(begin)

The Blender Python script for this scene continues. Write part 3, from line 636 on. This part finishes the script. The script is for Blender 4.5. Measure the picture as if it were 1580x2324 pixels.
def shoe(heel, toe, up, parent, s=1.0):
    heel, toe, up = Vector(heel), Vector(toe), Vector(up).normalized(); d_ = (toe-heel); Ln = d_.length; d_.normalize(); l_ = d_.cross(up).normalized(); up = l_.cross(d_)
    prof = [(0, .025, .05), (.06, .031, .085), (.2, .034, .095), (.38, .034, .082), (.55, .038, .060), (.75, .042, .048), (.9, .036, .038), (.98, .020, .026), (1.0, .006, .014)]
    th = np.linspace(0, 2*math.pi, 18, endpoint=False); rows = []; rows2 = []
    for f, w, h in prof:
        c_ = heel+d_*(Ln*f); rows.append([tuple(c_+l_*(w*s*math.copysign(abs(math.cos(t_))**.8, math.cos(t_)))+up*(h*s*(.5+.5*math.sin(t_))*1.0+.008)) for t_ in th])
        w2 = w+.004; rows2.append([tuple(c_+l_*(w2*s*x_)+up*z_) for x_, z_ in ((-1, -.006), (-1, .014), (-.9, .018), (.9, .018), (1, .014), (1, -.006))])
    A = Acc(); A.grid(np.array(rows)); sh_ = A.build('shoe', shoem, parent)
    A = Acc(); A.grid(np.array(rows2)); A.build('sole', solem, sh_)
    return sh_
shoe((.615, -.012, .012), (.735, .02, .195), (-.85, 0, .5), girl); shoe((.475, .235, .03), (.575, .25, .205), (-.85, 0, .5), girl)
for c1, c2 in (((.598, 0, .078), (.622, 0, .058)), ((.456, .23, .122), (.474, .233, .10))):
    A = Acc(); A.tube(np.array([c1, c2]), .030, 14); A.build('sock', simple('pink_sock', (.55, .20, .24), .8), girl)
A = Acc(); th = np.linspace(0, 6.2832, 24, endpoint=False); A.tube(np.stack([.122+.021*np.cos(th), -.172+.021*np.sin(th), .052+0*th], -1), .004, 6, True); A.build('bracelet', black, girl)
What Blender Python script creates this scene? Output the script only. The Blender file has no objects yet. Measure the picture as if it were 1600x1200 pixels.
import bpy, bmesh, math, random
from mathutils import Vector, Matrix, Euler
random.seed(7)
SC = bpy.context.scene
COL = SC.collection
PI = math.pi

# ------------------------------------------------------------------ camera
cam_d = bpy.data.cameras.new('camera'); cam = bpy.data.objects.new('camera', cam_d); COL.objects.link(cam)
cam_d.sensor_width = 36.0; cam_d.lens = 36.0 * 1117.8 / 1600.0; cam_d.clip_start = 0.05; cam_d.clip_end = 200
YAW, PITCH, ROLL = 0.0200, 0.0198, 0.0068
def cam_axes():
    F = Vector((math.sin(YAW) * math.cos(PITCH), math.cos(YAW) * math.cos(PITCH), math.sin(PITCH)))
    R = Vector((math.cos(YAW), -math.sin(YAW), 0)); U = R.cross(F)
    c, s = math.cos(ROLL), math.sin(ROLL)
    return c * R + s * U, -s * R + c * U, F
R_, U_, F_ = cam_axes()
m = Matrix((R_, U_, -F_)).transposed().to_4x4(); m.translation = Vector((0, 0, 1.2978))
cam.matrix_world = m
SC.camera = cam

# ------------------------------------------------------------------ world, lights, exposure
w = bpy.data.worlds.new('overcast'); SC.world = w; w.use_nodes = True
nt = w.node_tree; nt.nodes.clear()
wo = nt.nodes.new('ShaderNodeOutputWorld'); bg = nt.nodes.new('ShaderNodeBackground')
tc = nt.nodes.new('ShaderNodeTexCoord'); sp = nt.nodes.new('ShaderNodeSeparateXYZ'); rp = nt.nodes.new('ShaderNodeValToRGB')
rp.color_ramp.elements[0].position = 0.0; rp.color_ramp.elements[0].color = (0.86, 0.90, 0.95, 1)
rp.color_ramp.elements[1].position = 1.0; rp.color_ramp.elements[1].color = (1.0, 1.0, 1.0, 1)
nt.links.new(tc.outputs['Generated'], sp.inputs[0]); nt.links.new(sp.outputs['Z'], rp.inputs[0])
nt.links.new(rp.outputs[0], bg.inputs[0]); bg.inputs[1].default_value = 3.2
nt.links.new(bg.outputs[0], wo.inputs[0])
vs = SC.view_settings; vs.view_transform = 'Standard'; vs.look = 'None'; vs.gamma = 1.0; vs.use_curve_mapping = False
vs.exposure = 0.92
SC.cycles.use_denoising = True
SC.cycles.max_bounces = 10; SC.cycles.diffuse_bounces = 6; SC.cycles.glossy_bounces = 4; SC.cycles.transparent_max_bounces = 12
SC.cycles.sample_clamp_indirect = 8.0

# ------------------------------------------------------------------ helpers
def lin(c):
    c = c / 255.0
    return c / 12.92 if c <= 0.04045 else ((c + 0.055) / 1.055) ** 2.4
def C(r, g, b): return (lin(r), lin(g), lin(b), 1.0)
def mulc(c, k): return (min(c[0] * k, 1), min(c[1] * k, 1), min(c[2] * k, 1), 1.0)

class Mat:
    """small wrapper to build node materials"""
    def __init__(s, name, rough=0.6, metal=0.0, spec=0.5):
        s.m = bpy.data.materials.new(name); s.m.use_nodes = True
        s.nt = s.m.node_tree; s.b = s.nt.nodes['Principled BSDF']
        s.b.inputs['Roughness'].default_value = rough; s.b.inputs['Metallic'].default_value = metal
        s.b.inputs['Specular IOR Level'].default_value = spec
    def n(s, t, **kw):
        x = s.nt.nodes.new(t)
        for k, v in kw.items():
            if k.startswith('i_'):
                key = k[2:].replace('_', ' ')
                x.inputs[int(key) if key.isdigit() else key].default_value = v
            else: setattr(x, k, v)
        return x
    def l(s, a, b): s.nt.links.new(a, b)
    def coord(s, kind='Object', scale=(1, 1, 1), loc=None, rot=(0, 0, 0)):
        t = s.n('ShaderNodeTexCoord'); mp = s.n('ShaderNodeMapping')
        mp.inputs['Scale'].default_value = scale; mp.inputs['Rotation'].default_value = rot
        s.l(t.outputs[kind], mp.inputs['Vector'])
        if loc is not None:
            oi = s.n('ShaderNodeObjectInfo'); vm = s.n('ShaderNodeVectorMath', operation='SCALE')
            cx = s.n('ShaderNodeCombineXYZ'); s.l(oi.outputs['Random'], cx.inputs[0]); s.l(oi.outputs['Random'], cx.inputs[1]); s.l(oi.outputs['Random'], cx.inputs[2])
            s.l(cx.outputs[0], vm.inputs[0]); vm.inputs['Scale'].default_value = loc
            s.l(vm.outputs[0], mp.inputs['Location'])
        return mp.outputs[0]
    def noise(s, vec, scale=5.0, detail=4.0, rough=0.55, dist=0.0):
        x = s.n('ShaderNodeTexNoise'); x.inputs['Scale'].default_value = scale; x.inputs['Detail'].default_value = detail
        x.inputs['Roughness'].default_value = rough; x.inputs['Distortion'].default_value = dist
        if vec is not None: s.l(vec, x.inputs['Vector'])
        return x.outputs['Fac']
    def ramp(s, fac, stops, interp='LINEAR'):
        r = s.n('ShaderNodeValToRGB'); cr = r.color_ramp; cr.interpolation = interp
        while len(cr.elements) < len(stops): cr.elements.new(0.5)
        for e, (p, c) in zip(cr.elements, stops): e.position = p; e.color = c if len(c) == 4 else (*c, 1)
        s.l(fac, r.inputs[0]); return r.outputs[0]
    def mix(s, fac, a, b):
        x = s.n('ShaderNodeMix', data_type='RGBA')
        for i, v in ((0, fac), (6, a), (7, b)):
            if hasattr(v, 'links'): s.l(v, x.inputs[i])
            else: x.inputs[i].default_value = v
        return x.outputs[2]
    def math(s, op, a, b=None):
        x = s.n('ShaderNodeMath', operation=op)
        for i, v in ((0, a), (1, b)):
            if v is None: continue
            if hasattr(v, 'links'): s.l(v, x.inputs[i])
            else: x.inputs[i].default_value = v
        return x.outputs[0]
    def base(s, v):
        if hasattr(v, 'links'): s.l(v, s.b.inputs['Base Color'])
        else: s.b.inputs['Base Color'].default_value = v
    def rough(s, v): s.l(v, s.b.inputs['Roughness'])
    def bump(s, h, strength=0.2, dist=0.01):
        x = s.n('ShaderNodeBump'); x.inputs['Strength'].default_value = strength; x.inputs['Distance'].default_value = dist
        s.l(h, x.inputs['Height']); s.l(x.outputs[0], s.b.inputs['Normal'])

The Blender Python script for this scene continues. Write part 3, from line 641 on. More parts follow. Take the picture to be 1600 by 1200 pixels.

(end)

Problem to solve => Return only the stretch of the material above from the line holding "What Blender Python" through the line holding "PI = math.pi", copied exactly.

Written answer =>
What Blender Python script creates this scene? Output the script only. The Blender file has no objects yet. Measure the picture as if it were 1600x1200 pixels.
import bpy, bmesh, math, random
from mathutils import Vector, Matrix, Euler
random.seed(7)
SC = bpy.context.scene
COL = SC.collection
PI = math.pi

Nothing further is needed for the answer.